To counter research extractivism, duplication, and invisibility, the participants agreed to continually engage with a proposed research repository- a potentially useful tool for enabling research actors to access, collate and share data/information openly. It would be used as a point of reference in determining future research agenda and interventions applicable to planning and community development efforts in Mathare. The research database would be continuously updated by the research partners and grassroots organizations that pursue research activities in Mathare. The workshop realized the need to include spatial data and unpublished reports useful for Special Planning Area (SPA) declaration and slum upgrading actions.  

There emerged the need to disseminate the repository with the community in a manner that will yield understanding and action. The team proposed various ways through which the research repository can create beneficial outcomes for the community rather than creating another ‘dumpsite’ or ‘landfill’ of research. The repository can be communicated through paintings, murals, graffiti, infographics, and street plays. Others suggested using digital media to play videos, animated films, and short documentaries to communicate the relevance of the database. Maps could also be used to summarize the research findings from the database.  

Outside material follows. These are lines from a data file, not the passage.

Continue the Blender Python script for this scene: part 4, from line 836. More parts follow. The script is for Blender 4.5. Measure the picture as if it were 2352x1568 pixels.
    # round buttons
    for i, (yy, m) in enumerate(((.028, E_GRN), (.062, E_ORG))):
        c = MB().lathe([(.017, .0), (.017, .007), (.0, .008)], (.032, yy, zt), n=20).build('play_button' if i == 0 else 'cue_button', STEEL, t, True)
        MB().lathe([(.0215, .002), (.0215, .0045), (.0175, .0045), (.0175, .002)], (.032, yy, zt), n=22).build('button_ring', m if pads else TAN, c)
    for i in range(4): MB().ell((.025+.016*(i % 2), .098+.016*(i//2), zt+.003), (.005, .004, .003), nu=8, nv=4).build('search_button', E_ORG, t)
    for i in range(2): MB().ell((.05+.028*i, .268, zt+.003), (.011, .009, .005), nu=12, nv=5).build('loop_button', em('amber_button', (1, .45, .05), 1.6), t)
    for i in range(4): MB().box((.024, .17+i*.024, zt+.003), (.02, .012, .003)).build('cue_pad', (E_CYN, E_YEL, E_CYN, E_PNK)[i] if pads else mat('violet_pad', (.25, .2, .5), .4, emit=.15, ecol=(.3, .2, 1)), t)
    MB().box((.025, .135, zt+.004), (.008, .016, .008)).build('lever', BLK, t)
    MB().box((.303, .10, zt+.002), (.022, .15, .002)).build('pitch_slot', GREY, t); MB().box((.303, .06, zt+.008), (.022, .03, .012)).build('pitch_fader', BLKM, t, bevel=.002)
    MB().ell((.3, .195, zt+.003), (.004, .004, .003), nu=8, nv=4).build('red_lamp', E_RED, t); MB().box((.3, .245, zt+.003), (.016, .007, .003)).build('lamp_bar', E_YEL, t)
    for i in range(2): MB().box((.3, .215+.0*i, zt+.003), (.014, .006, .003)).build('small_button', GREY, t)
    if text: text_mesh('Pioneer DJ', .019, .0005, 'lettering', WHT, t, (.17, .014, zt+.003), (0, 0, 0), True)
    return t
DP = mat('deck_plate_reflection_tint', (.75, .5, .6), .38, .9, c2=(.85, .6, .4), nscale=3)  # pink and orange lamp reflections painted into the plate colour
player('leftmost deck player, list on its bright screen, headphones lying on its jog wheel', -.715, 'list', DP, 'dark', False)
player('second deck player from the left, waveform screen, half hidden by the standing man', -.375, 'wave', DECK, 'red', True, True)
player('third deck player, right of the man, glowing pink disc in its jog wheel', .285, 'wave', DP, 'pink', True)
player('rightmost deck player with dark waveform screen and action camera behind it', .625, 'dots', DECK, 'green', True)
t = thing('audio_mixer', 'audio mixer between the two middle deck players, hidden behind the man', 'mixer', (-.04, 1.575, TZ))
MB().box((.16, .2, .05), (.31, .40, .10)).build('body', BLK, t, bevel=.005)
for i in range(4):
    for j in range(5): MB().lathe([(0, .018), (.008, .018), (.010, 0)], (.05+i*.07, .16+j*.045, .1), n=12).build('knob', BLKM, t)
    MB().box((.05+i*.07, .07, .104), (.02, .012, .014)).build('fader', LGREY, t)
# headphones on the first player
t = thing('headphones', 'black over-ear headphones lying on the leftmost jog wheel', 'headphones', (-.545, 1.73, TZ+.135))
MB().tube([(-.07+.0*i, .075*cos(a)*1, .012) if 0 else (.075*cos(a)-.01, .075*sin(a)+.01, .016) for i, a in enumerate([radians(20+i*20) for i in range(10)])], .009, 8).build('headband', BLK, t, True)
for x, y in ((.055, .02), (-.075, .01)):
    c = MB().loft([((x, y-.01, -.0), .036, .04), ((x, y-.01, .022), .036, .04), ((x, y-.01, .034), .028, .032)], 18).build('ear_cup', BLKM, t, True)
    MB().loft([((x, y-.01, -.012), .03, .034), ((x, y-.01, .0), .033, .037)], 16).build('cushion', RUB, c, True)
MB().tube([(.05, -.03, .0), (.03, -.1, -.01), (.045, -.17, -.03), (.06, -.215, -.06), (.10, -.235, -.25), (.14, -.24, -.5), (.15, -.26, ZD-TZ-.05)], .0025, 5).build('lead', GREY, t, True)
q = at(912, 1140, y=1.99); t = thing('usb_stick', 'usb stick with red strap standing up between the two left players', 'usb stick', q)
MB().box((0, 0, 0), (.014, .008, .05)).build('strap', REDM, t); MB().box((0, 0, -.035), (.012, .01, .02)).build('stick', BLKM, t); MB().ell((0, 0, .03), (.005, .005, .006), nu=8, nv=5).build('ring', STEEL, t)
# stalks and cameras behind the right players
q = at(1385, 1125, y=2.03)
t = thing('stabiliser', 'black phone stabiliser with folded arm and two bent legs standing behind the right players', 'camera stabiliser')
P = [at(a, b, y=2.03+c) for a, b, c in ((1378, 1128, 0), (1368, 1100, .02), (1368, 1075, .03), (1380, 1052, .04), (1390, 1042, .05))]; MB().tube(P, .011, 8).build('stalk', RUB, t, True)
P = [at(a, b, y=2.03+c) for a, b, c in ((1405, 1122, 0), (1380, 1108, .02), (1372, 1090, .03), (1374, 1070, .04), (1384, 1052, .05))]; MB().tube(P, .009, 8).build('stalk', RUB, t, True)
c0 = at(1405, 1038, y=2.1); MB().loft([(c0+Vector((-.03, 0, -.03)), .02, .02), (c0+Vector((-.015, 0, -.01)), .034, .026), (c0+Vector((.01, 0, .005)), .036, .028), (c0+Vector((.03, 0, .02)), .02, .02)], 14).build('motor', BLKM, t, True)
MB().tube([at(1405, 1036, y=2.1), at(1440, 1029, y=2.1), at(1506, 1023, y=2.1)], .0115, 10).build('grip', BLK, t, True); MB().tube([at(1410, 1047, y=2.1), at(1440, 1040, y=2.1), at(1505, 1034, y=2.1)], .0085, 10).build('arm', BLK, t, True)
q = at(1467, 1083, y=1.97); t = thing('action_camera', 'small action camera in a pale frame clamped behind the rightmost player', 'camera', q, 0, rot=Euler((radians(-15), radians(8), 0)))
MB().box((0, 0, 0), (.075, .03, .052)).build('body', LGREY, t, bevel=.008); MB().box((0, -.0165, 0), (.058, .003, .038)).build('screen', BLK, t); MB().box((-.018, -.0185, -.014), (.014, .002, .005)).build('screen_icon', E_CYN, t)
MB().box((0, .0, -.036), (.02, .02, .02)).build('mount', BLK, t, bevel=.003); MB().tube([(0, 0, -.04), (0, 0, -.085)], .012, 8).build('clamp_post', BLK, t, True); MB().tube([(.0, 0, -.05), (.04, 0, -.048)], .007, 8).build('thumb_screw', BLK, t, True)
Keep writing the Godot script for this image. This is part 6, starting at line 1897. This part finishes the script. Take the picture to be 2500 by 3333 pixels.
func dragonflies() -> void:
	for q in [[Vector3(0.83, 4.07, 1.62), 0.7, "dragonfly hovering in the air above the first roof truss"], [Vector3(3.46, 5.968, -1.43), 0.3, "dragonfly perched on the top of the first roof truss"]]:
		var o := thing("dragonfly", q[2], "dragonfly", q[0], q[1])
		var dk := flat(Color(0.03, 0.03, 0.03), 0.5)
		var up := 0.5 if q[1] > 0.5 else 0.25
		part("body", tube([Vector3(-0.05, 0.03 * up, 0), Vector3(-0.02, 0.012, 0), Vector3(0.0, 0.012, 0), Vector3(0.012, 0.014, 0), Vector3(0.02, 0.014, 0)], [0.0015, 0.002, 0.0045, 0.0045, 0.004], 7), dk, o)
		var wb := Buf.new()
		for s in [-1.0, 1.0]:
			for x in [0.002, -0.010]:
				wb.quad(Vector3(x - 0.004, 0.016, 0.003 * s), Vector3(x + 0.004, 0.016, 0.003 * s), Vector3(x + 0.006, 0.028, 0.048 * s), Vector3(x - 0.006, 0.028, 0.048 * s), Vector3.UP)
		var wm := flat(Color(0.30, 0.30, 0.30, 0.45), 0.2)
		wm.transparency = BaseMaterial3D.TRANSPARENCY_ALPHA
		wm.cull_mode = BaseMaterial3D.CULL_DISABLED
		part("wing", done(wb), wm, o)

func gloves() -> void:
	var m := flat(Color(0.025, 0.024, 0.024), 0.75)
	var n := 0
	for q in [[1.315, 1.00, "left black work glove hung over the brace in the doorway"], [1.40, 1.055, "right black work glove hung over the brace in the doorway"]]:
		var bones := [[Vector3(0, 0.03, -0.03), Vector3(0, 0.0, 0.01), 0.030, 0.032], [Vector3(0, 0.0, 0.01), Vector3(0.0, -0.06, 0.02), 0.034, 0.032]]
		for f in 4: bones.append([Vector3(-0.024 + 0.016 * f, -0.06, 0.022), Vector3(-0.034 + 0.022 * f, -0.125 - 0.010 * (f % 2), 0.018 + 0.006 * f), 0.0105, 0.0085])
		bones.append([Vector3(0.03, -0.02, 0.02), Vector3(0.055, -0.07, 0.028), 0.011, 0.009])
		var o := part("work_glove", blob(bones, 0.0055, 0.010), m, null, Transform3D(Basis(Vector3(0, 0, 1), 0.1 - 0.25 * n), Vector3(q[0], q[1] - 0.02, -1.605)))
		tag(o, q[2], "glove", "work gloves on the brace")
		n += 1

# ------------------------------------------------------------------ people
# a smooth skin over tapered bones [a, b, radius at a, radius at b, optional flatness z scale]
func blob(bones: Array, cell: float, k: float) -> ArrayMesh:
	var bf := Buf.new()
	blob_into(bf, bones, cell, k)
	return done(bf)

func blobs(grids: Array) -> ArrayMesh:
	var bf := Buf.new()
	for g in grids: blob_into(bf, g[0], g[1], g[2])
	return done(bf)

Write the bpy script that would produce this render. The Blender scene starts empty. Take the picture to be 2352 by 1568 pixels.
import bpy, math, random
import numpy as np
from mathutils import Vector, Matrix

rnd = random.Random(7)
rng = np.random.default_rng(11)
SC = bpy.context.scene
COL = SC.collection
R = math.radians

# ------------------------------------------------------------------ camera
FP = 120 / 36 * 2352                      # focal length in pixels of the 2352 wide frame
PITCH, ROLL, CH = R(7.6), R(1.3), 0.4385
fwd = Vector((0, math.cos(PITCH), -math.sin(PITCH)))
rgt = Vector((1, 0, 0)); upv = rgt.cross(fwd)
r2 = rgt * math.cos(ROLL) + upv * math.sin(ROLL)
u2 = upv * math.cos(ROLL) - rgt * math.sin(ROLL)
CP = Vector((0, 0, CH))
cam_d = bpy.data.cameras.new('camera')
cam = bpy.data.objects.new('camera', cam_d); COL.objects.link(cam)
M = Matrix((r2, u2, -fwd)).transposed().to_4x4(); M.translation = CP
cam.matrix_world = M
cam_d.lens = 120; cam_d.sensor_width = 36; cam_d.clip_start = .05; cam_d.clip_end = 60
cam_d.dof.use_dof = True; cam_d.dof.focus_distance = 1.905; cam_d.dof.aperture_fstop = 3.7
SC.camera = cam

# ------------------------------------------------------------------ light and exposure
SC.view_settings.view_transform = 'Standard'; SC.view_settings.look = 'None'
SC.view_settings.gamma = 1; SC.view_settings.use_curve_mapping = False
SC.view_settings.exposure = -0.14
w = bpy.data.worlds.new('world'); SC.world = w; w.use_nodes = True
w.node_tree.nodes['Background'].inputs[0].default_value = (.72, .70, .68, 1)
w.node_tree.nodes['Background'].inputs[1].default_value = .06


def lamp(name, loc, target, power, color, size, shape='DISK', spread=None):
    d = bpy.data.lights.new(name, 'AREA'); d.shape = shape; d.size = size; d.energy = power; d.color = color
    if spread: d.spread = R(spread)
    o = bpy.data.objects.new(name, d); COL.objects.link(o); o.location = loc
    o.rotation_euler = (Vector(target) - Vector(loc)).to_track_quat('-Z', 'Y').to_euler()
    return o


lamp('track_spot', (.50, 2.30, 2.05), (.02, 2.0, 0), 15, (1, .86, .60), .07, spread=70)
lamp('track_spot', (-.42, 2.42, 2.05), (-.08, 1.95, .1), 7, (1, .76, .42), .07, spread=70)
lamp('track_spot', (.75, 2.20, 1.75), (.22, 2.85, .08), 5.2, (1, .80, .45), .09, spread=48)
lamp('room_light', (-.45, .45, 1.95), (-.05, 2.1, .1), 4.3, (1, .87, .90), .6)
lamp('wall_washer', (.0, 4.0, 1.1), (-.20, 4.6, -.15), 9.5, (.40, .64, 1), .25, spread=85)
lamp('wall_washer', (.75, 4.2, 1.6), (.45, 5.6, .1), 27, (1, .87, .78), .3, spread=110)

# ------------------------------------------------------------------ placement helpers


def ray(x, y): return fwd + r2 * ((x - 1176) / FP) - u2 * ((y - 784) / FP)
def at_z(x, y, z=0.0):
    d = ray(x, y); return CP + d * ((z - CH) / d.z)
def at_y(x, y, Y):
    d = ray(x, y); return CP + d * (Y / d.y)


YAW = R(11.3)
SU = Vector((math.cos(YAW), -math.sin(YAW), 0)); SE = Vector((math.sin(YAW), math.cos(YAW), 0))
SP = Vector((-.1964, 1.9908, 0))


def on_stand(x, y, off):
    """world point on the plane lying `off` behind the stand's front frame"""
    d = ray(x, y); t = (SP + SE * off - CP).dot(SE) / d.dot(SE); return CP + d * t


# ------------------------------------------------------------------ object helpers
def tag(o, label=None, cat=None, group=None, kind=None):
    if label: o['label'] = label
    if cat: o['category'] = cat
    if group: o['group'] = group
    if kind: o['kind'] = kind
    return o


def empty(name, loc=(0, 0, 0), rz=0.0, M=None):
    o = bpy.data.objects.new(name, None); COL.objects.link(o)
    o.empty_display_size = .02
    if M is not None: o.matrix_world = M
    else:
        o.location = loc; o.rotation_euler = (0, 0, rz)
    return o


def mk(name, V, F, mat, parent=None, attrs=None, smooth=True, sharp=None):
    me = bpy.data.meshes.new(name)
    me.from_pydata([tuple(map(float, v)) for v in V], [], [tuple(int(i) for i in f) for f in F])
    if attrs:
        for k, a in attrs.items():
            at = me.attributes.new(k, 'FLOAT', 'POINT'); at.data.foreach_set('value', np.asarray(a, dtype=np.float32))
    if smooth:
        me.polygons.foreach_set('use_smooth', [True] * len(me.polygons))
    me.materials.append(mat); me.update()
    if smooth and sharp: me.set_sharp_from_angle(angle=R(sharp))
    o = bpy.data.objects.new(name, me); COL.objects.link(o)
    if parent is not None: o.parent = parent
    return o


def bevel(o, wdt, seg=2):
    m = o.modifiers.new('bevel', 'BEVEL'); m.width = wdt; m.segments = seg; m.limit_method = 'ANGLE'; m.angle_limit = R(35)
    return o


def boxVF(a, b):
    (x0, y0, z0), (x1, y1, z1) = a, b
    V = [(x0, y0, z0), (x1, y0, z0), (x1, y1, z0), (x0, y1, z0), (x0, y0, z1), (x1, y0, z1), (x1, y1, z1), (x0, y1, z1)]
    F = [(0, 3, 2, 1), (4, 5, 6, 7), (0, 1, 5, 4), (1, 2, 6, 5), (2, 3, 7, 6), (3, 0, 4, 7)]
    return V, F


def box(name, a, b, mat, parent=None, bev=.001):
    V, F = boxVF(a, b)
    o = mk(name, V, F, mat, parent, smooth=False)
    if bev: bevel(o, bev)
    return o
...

Mathare Special Planning Area  

The team agreed to engage more actors who would be significant for the Mathare slum upgrading process. The team also identified the need to create community awareness of the importance and potential benefits of the government’s acknowledgment of Mathare as a Special Planning Area. In this regard, grassroots mobilization through village-based and settlement-wide engagements was recommended as a way of catalyzing community mobilization and participation in the settlement upgrading process. For external actors, the engagement strategies identified included partnerships, lobbying, capacity building, collaborative dialogues, and the use of social and mainstream media.  


The research workshop was a stepping stone to bringing the research partners together to forge agenda towards sharing data and information that would realize Mathare slum upgrading process. The event necessitated the need to engage with the ongoing community dialogues in Mathare to fasten awareness creation on the significance of Mathare Special Planning area declaration.